→ **Exercise description**
Repeat exactly the lines running from the line that contains "The Blender Python script for this scene continues." to the line that contains "tub(1232, 462, 476, .2, .8, 'white_paint', 'mooring_bitt')"; include both ends and add nothing.

------ Given data

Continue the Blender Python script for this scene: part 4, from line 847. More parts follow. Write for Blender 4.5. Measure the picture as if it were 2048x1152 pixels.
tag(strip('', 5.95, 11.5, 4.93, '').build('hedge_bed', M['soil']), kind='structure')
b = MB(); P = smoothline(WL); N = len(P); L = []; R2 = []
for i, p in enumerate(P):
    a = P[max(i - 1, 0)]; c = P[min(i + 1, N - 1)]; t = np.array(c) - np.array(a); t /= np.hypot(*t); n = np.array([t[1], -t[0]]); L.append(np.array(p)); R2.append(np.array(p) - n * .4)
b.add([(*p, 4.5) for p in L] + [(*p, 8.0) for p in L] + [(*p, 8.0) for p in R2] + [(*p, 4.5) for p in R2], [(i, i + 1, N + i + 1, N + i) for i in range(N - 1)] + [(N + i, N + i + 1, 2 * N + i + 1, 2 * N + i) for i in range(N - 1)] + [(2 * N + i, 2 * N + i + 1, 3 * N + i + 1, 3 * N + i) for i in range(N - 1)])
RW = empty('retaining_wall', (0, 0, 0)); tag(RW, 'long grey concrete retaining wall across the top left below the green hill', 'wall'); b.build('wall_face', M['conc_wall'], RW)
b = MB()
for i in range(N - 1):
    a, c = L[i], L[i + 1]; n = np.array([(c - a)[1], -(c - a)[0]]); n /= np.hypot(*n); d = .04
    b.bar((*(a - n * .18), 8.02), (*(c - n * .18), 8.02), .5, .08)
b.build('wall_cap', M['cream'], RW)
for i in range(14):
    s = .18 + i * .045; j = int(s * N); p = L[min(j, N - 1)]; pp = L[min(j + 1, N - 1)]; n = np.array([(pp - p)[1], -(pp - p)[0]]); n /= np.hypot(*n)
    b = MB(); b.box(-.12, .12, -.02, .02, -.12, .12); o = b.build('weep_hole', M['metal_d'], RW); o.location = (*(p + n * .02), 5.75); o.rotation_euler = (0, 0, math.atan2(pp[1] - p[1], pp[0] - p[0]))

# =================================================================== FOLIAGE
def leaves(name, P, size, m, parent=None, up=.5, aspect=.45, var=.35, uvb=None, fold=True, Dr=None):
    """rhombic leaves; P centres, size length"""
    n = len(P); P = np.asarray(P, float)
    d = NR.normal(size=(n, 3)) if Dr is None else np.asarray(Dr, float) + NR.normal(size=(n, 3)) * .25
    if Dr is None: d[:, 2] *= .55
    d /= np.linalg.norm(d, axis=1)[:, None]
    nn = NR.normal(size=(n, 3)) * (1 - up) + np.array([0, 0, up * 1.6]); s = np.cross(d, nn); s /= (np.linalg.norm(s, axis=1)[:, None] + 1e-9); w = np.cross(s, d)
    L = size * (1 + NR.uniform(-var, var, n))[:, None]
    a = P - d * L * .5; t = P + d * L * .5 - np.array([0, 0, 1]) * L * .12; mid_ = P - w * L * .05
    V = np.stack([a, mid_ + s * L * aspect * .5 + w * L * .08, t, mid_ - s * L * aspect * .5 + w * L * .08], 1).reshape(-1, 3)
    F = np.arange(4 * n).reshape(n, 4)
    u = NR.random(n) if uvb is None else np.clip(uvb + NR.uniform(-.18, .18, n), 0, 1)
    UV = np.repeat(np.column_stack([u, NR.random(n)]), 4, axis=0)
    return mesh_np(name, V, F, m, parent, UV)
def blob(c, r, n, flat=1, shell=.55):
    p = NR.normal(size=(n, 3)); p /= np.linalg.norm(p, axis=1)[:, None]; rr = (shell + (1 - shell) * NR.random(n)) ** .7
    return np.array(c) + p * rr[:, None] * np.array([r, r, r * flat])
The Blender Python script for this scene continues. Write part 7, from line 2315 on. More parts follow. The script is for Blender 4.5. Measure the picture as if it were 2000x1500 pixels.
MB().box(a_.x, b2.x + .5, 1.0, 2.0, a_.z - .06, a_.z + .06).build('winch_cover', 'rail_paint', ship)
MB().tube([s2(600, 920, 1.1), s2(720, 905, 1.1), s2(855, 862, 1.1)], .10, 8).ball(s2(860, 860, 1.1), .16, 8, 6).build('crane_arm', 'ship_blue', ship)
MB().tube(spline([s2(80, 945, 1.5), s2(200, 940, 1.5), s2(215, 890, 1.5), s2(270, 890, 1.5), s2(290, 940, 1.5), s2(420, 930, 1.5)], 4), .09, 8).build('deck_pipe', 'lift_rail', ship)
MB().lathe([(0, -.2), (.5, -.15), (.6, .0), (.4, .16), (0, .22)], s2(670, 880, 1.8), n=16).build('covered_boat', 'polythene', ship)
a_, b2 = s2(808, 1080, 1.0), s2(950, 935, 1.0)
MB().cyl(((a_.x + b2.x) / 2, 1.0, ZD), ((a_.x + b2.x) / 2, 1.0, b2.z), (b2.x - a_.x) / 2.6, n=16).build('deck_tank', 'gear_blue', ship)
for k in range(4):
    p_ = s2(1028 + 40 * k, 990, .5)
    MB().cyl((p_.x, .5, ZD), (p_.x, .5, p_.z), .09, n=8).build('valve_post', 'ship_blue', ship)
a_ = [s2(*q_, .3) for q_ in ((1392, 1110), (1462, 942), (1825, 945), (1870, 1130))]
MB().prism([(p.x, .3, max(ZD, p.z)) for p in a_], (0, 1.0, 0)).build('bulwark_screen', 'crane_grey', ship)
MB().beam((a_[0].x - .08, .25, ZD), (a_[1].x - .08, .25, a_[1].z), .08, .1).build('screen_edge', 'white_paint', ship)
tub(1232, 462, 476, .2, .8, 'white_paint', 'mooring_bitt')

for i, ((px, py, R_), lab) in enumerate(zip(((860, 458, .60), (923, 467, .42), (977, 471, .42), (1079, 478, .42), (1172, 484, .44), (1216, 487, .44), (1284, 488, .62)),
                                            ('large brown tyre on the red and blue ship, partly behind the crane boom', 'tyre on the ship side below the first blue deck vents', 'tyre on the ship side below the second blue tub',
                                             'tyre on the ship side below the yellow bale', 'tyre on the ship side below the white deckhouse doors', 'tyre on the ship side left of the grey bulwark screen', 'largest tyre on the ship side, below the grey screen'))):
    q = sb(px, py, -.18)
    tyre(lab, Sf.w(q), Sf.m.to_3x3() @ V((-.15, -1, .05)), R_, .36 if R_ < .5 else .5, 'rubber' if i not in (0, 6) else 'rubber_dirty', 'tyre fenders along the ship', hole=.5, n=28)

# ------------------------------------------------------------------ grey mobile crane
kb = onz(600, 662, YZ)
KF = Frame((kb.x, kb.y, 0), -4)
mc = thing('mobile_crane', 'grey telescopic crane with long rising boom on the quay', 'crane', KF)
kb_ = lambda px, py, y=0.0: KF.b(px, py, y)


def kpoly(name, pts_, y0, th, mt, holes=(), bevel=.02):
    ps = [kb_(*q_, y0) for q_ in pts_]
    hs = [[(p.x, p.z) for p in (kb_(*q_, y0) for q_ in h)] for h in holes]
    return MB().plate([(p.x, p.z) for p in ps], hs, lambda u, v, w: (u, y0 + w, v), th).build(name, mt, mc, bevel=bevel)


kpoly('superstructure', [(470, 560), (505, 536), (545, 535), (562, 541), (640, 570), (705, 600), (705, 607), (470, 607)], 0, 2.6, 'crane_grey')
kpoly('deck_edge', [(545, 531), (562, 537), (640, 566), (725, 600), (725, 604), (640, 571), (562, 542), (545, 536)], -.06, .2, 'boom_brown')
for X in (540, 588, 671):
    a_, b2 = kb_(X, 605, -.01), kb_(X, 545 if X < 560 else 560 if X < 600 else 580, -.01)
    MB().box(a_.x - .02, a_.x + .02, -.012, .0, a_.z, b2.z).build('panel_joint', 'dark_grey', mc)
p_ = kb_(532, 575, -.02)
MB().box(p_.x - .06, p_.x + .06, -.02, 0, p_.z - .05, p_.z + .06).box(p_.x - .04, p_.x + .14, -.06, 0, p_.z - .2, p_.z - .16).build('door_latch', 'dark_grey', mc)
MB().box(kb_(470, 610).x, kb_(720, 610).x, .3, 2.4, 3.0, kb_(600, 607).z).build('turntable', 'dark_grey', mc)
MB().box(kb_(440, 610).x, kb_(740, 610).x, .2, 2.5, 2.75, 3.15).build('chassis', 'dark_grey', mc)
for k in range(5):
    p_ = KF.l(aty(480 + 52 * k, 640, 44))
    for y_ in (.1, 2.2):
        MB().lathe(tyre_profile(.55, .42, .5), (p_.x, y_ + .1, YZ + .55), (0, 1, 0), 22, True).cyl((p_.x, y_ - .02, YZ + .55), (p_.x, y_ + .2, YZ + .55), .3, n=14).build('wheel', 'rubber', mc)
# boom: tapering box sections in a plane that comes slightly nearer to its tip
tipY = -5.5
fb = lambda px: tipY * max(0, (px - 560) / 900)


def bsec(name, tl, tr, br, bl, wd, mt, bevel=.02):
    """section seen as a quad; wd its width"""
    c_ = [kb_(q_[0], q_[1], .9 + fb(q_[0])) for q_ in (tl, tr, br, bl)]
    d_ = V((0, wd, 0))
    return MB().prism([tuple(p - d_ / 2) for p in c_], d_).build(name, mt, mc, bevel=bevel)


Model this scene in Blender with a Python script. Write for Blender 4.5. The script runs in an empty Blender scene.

------------

→ **Task solution**
The Blender Python script for this scene continues. Write part 7, from line 2315 on. More parts follow. The script is for Blender 4.5. Measure the picture as if it were 2000x1500 pixels.
MB().box(a_.x, b2.x + .5, 1.0, 2.0, a_.z - .06, a_.z + .06).build('winch_cover', 'rail_paint', ship)
MB().tube([s2(600, 920, 1.1), s2(720, 905, 1.1), s2(855, 862, 1.1)], .10, 8).ball(s2(860, 860, 1.1), .16, 8, 6).build('crane_arm', 'ship_blue', ship)
MB().tube(spline([s2(80, 945, 1.5), s2(200, 940, 1.5), s2(215, 890, 1.5), s2(270, 890, 1.5), s2(290, 940, 1.5), s2(420, 930, 1.5)], 4), .09, 8).build('deck_pipe', 'lift_rail', ship)
MB().lathe([(0, -.2), (.5, -.15), (.6, .0), (.4, .16), (0, .22)], s2(670, 880, 1.8), n=16).build('covered_boat', 'polythene', ship)
a_, b2 = s2(808, 1080, 1.0), s2(950, 935, 1.0)
MB().cyl(((a_.x + b2.x) / 2, 1.0, ZD), ((a_.x + b2.x) / 2, 1.0, b2.z), (b2.x - a_.x) / 2.6, n=16).build('deck_tank', 'gear_blue', ship)
for k in range(4):
    p_ = s2(1028 + 40 * k, 990, .5)
    MB().cyl((p_.x, .5, ZD), (p_.x, .5, p_.z), .09, n=8).build('valve_post', 'ship_blue', ship)
a_ = [s2(*q_, .3) for q_ in ((1392, 1110), (1462, 942), (1825, 945), (1870, 1130))]
MB().prism([(p.x, .3, max(ZD, p.z)) for p in a_], (0, 1.0, 0)).build('bulwark_screen', 'crane_grey', ship)
MB().beam((a_[0].x - .08, .25, ZD), (a_[1].x - .08, .25, a_[1].z), .08, .1).build('screen_edge', 'white_paint', ship)
tub(1232, 462, 476, .2, .8, 'white_paint', 'mooring_bitt')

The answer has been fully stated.